Records with scene code
___
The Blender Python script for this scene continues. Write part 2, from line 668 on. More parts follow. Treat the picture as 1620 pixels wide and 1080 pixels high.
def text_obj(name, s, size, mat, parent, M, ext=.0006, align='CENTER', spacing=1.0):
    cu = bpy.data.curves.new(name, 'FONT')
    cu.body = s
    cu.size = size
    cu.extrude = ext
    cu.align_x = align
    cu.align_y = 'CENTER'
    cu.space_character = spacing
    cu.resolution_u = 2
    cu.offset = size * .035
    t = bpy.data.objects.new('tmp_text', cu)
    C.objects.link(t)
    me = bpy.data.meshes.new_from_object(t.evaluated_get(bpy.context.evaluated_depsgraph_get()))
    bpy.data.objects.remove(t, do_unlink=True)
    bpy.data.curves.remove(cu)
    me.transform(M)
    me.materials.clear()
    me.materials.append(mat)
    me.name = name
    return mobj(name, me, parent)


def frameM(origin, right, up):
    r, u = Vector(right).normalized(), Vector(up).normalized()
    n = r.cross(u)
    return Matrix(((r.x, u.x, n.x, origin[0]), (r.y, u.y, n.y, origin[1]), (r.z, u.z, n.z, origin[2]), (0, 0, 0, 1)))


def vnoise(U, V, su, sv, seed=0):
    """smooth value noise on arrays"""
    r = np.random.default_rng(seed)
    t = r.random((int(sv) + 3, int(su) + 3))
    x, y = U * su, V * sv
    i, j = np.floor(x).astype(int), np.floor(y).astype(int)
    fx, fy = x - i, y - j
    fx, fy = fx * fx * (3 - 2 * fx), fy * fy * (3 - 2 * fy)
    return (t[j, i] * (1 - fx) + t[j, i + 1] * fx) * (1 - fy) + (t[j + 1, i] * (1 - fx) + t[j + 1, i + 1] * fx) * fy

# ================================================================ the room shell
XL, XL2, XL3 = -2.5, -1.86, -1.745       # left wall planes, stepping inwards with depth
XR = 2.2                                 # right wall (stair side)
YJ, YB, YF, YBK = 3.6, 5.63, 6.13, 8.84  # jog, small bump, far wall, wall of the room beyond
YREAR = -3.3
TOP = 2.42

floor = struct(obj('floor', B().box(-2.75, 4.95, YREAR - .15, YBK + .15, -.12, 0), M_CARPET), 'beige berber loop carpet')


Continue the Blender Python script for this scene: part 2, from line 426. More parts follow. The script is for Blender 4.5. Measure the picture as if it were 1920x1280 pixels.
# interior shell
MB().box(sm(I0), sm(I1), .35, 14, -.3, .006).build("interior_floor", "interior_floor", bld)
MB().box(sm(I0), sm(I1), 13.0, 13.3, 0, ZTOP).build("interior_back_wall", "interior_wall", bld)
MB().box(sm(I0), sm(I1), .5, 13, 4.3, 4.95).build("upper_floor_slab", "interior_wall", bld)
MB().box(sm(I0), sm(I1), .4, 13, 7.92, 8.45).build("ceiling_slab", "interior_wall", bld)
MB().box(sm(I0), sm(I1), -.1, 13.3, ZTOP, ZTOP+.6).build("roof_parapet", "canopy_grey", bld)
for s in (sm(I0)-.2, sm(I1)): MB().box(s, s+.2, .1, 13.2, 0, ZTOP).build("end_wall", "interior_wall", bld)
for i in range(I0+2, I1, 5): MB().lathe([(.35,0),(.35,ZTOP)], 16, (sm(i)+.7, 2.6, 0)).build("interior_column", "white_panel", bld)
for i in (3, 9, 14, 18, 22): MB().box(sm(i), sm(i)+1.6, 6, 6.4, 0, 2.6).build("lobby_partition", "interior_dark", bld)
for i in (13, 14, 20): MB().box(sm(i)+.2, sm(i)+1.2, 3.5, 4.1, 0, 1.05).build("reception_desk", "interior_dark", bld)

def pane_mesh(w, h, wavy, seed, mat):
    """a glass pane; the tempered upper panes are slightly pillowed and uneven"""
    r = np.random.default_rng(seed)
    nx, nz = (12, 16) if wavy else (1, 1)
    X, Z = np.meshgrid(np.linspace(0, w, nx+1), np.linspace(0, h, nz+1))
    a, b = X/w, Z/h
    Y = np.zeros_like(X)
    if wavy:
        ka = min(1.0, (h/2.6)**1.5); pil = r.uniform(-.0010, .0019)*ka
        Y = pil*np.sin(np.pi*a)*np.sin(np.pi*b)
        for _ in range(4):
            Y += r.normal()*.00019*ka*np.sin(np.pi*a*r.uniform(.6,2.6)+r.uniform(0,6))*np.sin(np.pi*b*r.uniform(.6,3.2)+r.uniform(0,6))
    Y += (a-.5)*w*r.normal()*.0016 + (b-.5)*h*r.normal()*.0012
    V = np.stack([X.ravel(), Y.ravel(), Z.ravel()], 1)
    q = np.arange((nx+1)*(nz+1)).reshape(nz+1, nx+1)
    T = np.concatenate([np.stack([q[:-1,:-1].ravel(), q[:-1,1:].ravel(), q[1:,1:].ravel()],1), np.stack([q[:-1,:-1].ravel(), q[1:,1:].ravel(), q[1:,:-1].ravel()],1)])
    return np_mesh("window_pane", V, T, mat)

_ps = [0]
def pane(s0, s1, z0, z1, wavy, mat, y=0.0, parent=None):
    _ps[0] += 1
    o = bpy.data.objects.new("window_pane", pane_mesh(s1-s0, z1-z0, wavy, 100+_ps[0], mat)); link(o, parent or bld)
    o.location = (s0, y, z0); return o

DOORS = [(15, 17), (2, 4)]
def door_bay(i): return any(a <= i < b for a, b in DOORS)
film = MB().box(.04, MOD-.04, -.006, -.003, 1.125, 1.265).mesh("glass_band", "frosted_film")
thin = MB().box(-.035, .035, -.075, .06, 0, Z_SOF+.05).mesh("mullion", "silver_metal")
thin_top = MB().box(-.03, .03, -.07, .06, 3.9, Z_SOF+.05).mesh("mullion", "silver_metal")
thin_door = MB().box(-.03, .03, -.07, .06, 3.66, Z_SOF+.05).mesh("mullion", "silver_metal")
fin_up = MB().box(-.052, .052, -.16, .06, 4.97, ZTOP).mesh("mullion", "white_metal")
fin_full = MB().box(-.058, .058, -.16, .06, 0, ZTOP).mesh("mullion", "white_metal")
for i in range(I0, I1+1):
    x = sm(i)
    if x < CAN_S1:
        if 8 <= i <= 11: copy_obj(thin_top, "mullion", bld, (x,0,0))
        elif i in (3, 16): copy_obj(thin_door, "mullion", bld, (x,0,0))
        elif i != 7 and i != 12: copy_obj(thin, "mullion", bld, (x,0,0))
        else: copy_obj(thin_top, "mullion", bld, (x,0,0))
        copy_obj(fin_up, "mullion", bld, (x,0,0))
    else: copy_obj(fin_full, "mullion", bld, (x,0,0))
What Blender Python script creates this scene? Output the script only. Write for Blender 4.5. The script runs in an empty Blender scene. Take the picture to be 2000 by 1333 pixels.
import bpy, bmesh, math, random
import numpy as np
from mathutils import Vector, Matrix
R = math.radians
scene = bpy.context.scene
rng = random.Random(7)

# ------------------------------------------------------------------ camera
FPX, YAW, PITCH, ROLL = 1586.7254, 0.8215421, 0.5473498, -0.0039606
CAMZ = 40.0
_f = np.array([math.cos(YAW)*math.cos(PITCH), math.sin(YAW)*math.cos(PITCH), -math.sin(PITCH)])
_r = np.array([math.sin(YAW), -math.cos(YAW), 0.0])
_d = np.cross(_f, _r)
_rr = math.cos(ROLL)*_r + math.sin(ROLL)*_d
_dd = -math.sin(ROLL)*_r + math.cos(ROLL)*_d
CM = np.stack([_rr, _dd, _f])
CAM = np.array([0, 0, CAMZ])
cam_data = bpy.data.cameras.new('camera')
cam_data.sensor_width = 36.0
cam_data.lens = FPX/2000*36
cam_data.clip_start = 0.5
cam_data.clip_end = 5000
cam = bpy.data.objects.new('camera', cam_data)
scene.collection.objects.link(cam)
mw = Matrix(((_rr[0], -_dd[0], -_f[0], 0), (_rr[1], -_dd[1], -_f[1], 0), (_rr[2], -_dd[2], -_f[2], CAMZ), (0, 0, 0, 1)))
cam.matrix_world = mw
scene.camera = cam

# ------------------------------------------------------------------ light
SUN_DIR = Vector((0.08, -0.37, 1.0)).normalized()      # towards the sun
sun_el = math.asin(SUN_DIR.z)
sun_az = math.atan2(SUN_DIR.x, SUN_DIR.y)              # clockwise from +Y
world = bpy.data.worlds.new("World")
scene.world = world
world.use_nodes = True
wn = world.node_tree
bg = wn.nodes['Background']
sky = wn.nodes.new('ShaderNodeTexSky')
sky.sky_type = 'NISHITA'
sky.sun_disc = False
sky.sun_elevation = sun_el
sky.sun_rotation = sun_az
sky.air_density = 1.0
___
Starting with the line with "What Blender Python" and ending with the line with "rng = random.Random(7)", extract every line exactly and nothing outside that span.

What Blender Python script creates this scene? Output the script only. Write for Blender 4.5. The script runs in an empty Blender scene. Take the picture to be 2000 by 1333 pixels.
import bpy, bmesh, math, random
import numpy as np
from mathutils import Vector, Matrix
R = math.radians
scene = bpy.context.scene
rng = random.Random(7)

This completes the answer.